A common objection to Agile Development is that customers don’t want frequent releases. To me, this is one of the stranger objections. It is true that very few customers want frequent releases. Nothing says that a particular customer has to take every release that you produce. In fact, they probably don’t do that no matter how frequently or infrequently you produce new releases. At AccuRev, we’ve had customers that stayed back on 2 year old and even 3 year old releases, despite the fact that bugs they had reported had been fixed and features they had asked for had been added.
Basically, the frequency of releases has nothing to do with the frequency of customer uptake of releases. The exception is when the customer has an urgent need. In that case, you had better be able to attend to that need quickly. Since that is the case anyway, again there is no connection between the frequency of regular releases and customer uptake of releases.
Customers take new releases when there is a good reason to do so. Usually, that is when the delta between where they are and the current release is big enough to warrant the disruption and they have a place in their schedule to put it. As the provider, this window is pretty much unpredictable for you. When that time comes, the customer will take your most recent release or perhaps the one before that under the assumption that more is known about the state of the older release. If you have more than one customer, the chances that your entire customer base is ready to take a release when you release it is pretty low.
One of the advantages of frequent releases is that there is a high likelihood that one of your customers will move to it fairly soon after the release, thus giving you an opportunity to gather feedback right away.

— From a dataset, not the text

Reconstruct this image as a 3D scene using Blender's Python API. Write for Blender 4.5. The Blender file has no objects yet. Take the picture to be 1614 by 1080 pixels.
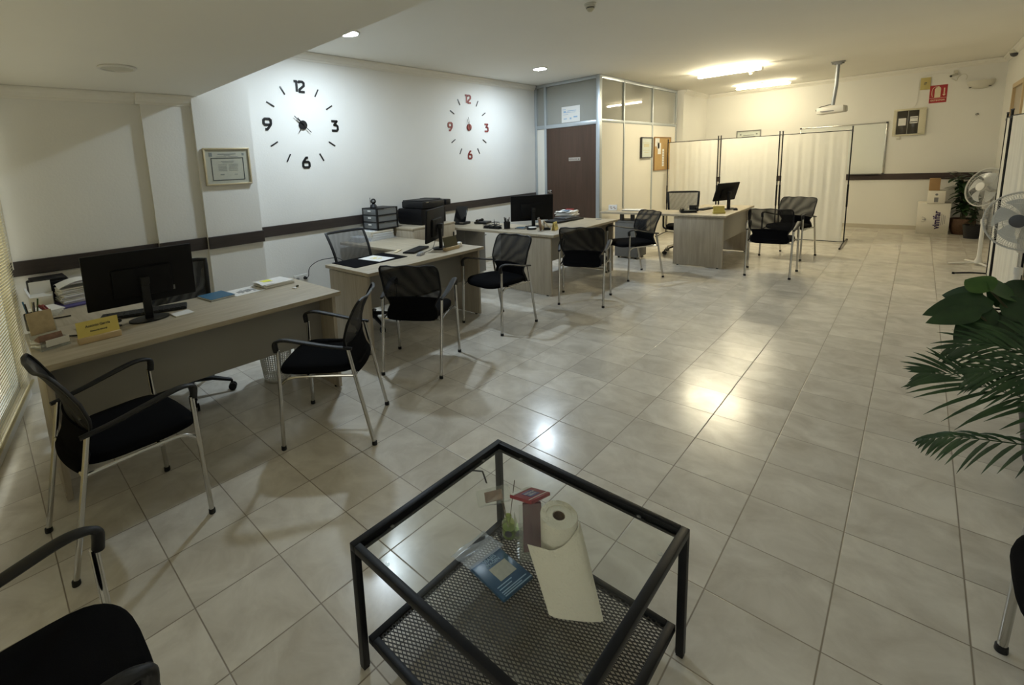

If you are just not ready to release frequently, that’s ok. Instead, use short iterations and just go on to the next iteration instead of releasing it. You can still get most of the feedback related benefits of Agile Development by having folks take a look at a demo of the new iteration and avoid the risk of disrupting your customer base.
1 comment:
I'd take that a little further and say that although you cannot predict when a customer will hit the threshold where they will take the next release, by moving to a more iterative development cycle you will push them to that threshold faster.
For example: Let's say you release once a year and average 4 new features plus bug fixes (averages out to 1 new feature per quarter). If you switch to quarterly with 1 feature per quarter at the end of the year you've spent an additional 3 quarters hardening up that first feature, 2 for the Q2 feature...
You are accelerating the delta between the releases on an annual basis.